Given material —
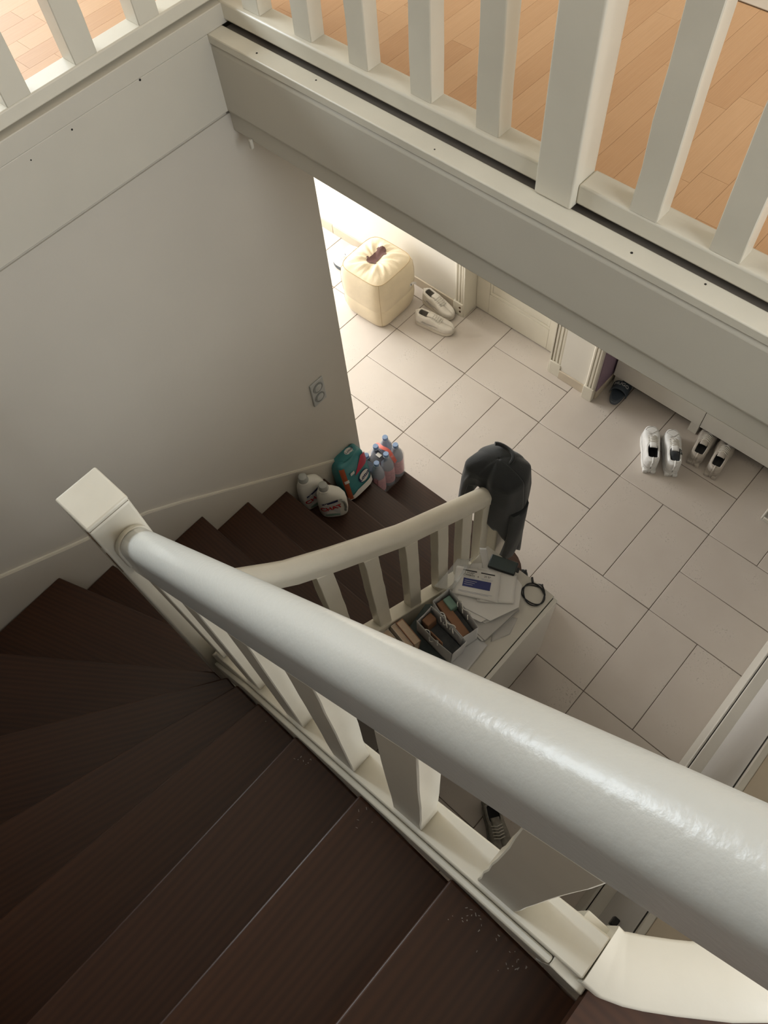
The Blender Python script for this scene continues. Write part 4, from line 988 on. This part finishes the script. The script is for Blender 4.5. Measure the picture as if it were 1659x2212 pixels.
# books lying against the railing
def book(label, c, rz, w, d, h, cov, tilt=0):
    t = thing('book', label, 'book', c, rz, 'books stacked by the lower stair railing')
    B(-w / 2 + .003, w / 2 - .002, -d / 2 + .002, d / 2 - .002, .003, h - .003).build('pages', 'book_page', t)
    MB().box(-w / 2, w / 2, -d / 2, d / 2, 0, .0028).box(-w / 2, w / 2, -d / 2, d / 2, h - .0028, h).box(-w / 2, -w / 2 + .0028, -d / 2, d / 2, .0028, h - .0028).build('cover', cov, t)
    t.rotation_euler = (tilt, 0, rz); return t
BK = math.radians(-10)
book('paperback with tan cover standing next to the white gift bag', (1.148, -1.745, Z0 + .001), BK, .125, .120, .036, 'book_cover', math.radians(80)).location = (1.145, -1.776, Z0 + .062)
book('pale paperback standing second from the gift bag', (1.14, -1.80, Z0 + .001), BK, .125, .116, .024, 'book_pale', math.radians(80)).location = (1.135, -1.812, Z0 + .062)
book('thick pale paperback standing farthest from the gift bag', (1.13, -1.83, Z0 + .001), BK, .125, .116, .034, 'book_pale', math.radians(80)).location = (1.13, -1.850, Z0 + .062)
# ------------------------------------------------------------------ pieces that belong to a part sit under that part
SUB = {'newel_cap': 'newel_post', 'cap_joint': 'newel_post', 'paint_chip': 'newel_post', 'handrail_collar': 'handrail', 'post_cap': 'bottom_post', 'knob': 'drawer_front',
       'socket_insert': 'socket_ring', 'label_band': 'label_panel', 'label_foot': 'label_panel', 'label_motif': 'label_panel', 'small_lettering': 'label_panel', 'tag_print': 'sewn_tag', 'tag_flap': 'sewn_tag',
       'logo_oval': 'logo_rim', 'top_lettering': 'top_logo_oval', 'toe_outline': 'toe_overlay', 'device_lid': 'device_body', 'wheel_print': 'skateboard_print', 'panel_moulding': 'door_leaf',
       'door_rail_frame': 'door_leaf', 'barcode': 'dark_print', 'lettering': 'strap', 'banner_line': 'blue_banner', 'cap_collar': 'bottle_body', 'collar_roll': 'body'}
base = lambda o: o.name.split('.')[0]
for t in [o for o in bpy.data.objects if o.parent is None and o.children]:
    kids = list(t.children)
    for name, host in SUB.items():
        H = [c for c in kids if base(c) == host]; K = [c for c in kids if base(c) == name]
        for i, c in enumerate(K):
            if H: c.parent = H[i % len(H)] if len(H) == len(K) else H[0]
bpy.context.view_layer.update()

Given request — Isolate each line of the listing above that includes "part". Copy it.

Response to the exercise —
The Blender Python script for this scene continues. Write part 4, from line 988 on. This part finishes the script. The script is for Blender 4.5. Measure the picture as if it were 1659x2212 pixels.
# ------------------------------------------------------------------ pieces that belong to a part sit under that part